NFT

Ferrari worth $2.5 million is now a Polygon NFT

Imagine you buy a sports car, like a Ferrari F40, or a lavishly expensive watch, like a $195,000 Rolex, but you aren’t ready to shoulder the responsibility of caring for either item.

Altr, a company which aspires to become a hub for the buying and selling of luxury items authenticated on the Polygon blockchain with NFTs, believes it might have the answer. And with the sale of a Ferrari F40 for $2.5 million, the firm hopes to have demonstrated how such a high-priced transaction facilitated by Altr works.

When a luxury item is sold via its platform, Altr said it not only “issues a digital proof of ownership in the form of an NFT” minted on the Polygon blockchain, but also promises to take care of the physical asset until the new owner decides to claim their item.

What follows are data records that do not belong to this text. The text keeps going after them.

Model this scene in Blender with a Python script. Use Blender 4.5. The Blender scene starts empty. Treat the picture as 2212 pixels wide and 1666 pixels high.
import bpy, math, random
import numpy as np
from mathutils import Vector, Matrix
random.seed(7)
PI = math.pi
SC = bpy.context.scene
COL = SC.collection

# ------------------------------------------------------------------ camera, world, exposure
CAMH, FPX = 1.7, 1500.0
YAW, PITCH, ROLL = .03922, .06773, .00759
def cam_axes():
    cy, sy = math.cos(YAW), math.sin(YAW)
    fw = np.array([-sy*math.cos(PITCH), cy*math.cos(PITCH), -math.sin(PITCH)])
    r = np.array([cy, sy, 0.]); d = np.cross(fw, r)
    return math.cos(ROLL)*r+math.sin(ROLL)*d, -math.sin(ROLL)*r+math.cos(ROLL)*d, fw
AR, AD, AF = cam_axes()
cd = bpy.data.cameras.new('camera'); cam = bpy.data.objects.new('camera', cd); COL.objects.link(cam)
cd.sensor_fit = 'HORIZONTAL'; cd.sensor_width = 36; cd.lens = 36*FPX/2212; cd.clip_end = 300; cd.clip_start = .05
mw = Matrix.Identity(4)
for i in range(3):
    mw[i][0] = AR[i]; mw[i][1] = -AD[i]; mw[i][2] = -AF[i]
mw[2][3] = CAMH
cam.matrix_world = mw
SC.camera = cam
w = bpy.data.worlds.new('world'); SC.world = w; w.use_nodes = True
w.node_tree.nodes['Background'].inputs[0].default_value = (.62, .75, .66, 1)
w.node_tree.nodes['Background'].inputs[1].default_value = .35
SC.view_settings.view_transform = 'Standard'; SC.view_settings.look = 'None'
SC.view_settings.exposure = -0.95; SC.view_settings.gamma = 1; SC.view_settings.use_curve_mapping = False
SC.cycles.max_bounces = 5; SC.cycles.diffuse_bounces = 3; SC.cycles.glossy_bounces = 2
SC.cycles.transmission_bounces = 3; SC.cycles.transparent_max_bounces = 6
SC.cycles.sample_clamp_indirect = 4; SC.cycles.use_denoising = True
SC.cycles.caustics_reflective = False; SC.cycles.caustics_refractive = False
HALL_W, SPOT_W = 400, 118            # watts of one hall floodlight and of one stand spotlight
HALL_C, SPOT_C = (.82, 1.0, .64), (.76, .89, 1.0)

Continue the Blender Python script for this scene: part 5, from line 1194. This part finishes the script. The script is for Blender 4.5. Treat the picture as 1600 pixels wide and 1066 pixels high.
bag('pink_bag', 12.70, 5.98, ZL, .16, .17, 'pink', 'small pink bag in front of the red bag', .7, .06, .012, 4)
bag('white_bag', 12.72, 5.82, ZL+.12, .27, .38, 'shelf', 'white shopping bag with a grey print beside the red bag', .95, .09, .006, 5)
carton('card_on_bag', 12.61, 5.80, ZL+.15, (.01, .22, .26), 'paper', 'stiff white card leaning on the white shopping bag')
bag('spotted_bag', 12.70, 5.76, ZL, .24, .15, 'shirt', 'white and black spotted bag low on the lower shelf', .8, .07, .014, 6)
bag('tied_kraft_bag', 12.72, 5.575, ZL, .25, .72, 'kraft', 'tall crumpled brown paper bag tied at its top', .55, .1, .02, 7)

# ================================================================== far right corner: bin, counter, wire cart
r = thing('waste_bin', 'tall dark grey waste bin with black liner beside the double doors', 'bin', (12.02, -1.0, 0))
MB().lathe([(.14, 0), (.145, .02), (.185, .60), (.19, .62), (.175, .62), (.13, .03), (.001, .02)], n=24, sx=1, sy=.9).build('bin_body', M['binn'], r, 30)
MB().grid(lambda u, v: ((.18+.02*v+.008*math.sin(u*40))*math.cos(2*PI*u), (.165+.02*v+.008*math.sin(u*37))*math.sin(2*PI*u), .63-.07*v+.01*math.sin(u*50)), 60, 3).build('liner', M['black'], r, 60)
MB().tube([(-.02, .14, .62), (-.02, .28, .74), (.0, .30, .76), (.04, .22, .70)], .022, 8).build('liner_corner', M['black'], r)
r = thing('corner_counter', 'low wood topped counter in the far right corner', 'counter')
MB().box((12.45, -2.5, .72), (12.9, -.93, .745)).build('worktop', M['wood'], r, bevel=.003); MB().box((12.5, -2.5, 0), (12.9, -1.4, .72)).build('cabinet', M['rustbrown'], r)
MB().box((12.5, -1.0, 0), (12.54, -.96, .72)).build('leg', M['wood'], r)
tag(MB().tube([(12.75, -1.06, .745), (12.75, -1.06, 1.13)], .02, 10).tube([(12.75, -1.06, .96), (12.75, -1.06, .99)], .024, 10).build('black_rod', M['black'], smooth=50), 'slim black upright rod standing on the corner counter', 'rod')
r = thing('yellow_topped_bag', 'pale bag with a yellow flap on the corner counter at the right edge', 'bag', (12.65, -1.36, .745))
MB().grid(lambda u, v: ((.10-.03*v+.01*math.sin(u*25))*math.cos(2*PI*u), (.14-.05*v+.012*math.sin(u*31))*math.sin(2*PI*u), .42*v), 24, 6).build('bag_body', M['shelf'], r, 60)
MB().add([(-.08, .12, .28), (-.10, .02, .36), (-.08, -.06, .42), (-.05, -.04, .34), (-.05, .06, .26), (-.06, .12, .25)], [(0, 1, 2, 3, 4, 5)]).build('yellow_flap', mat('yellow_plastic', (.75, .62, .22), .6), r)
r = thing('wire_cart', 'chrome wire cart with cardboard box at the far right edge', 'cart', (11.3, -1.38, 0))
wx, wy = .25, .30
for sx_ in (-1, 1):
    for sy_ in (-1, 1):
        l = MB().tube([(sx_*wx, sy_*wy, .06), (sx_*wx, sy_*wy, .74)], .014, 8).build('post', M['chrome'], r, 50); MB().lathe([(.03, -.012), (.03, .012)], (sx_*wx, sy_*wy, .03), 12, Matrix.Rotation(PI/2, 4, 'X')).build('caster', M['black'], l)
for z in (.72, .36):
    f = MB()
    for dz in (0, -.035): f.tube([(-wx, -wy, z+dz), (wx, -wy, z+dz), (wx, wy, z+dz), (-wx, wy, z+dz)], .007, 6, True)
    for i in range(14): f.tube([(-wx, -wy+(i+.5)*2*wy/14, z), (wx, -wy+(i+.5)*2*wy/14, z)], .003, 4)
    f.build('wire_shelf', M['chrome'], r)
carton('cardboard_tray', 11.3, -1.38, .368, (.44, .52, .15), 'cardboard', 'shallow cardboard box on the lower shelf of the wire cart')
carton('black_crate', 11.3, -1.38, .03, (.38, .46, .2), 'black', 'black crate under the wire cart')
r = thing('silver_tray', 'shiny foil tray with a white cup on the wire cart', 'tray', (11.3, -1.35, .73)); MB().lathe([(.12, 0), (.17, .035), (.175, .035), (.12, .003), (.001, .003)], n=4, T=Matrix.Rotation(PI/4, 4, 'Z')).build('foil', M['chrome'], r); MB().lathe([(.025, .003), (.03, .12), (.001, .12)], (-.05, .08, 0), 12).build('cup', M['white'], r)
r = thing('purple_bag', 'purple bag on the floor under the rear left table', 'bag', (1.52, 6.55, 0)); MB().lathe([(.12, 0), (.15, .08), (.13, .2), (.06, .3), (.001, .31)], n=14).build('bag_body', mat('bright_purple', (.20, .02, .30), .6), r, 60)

“All collectibles are safely stored and maintained by Altr’s Oracles in safe storage facilities until the NFT holder decides to redeem the physical collectible,” the company said in a statement.

Altr’s governance application Lucidao said the Ferrari sold in less than 48 hours, according to a post to Twitter. Transactions are carried out in USDT stablecoin, according to the company’s website.

“The speed with which the car sold is a testament to the confidence that the community has in Altr and the technology on which it is built” said Davide Rovelli, who, according to the statement, is “one of Altr’s initial supporters.”

Rovelli added he’s confident that “there is a growing market for collectors to buy physical assets using blockchain technologies, enabling a secure and transparent solution for acquiring, owning, exchanging and storing high-value assets.”

Part ownership and storage

While the sale of the Ferrari appears to be the biggest transaction Altr has handled thus far, the company says it was not its first sale of a big-ticket item. In January, Altr sold a Rolex Daytona for $195,000, according to the statement.

Altr, however, did not sell the Rolex to one buyer, but instead to a group of buyers. The company has introduced what it calls “fractionalized” ownership that entitles would-be collectors to a piece — essentially a share — of a luxury item. People who own a fraction of an item receive an NFT.

The company’s “Oracles” are employed to certify the authenticity and safeguard luxury assets, according to Altr. It said “renowned experts” are able to both appraise and secure storage of the valuable items sold through the platform.